Financial highlights

  • GAAP and core net investment income were both $0.27 per share for the quarter.

  • Total investment income for the quarter was $70.1 million, up from $67.0 million year-over-year.

  • Total expenses increased to $43.5 million from $37.0 million, mainly due to higher interest expense and one-time credit facility amendment costs.

  • Net realized and unrealized losses on investments totaled $30–32.3 million, resulting in a net decrease in net assets from operations of $(3.6) million ($(0.04) per share).

  • Distributions declared were $0.3075 per share, totaling $30.5 million for the quarter.

Outlook and guidance

  • Management expects to continue focusing on floating rate loans to U.S. middle-market companies, maintaining a portfolio with at least 80% in floating rate assets and at least 65% in first lien secured debt.
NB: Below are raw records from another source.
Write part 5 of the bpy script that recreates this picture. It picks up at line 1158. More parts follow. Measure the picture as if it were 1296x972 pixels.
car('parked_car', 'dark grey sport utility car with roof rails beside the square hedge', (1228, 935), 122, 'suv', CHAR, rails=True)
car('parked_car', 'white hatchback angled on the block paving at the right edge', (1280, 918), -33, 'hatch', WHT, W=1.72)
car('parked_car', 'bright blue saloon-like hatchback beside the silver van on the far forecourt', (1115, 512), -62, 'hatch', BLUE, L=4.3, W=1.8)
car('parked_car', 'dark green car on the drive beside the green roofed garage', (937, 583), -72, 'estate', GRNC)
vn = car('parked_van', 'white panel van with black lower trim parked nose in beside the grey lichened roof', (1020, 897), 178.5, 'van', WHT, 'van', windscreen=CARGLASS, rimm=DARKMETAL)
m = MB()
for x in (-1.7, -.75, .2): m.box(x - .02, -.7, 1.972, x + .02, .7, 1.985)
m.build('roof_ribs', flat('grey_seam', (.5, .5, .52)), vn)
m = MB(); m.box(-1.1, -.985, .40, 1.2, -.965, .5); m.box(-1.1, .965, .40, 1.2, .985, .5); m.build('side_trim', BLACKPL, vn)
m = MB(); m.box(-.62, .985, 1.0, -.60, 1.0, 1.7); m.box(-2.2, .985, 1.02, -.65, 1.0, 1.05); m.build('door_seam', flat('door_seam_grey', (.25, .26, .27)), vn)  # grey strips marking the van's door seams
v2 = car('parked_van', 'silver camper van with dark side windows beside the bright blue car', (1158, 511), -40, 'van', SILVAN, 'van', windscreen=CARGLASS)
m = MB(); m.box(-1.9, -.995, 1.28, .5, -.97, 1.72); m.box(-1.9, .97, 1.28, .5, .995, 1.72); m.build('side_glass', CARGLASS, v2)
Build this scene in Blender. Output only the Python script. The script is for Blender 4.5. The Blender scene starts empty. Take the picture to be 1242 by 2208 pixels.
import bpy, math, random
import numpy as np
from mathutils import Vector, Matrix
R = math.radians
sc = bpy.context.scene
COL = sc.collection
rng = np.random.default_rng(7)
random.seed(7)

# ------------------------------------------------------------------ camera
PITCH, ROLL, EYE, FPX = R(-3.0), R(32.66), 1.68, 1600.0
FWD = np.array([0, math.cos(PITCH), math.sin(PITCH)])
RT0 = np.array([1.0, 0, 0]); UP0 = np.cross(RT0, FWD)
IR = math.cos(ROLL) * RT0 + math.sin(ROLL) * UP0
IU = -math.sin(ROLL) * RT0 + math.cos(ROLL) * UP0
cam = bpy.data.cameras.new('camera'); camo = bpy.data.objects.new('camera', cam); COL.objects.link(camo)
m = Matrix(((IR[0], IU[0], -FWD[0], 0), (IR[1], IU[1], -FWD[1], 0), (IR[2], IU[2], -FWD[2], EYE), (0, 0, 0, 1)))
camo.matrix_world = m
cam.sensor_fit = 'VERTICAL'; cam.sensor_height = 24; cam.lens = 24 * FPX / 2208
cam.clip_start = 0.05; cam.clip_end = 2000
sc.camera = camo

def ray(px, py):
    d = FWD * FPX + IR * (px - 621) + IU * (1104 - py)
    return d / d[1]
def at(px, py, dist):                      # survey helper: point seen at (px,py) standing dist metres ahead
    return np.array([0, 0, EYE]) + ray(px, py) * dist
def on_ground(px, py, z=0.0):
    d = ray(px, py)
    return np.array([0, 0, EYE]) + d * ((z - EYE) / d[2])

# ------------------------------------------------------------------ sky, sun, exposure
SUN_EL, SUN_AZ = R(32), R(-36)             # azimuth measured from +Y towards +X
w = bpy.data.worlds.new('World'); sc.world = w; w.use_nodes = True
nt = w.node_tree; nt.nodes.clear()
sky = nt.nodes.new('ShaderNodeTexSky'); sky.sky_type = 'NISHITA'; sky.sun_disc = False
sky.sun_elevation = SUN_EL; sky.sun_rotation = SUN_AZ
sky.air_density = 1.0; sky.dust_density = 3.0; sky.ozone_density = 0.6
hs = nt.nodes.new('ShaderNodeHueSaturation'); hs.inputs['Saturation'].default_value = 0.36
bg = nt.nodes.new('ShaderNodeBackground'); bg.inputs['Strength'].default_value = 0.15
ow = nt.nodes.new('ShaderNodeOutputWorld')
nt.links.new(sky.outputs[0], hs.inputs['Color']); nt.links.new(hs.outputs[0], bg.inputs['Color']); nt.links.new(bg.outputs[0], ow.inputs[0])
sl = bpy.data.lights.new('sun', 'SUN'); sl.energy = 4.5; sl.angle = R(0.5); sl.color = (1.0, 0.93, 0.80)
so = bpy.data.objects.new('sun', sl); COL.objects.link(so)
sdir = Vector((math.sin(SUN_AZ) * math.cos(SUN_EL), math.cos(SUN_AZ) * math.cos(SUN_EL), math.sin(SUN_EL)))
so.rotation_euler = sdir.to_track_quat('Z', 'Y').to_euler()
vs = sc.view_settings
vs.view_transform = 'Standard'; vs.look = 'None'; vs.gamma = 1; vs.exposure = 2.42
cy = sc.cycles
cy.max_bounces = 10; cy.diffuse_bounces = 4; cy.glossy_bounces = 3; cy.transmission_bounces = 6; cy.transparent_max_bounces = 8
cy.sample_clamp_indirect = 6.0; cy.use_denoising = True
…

  • The company intends to maintain monthly distributions, subject to available net investment income and compliance with asset coverage requirements.

  • PSSL II joint venture is expected to support future NII growth and dividend coverage as it scales toward a $1 billion asset target, with timing dependent on M&A activity.

  • Increased M&A activity in the private middle market is expanding the investment pipeline and expected to drive portfolio repayments and equity rotation.

  • Management is confident in maintaining a stable dividend and sees upside potential from equity co-investments as M&A accelerates.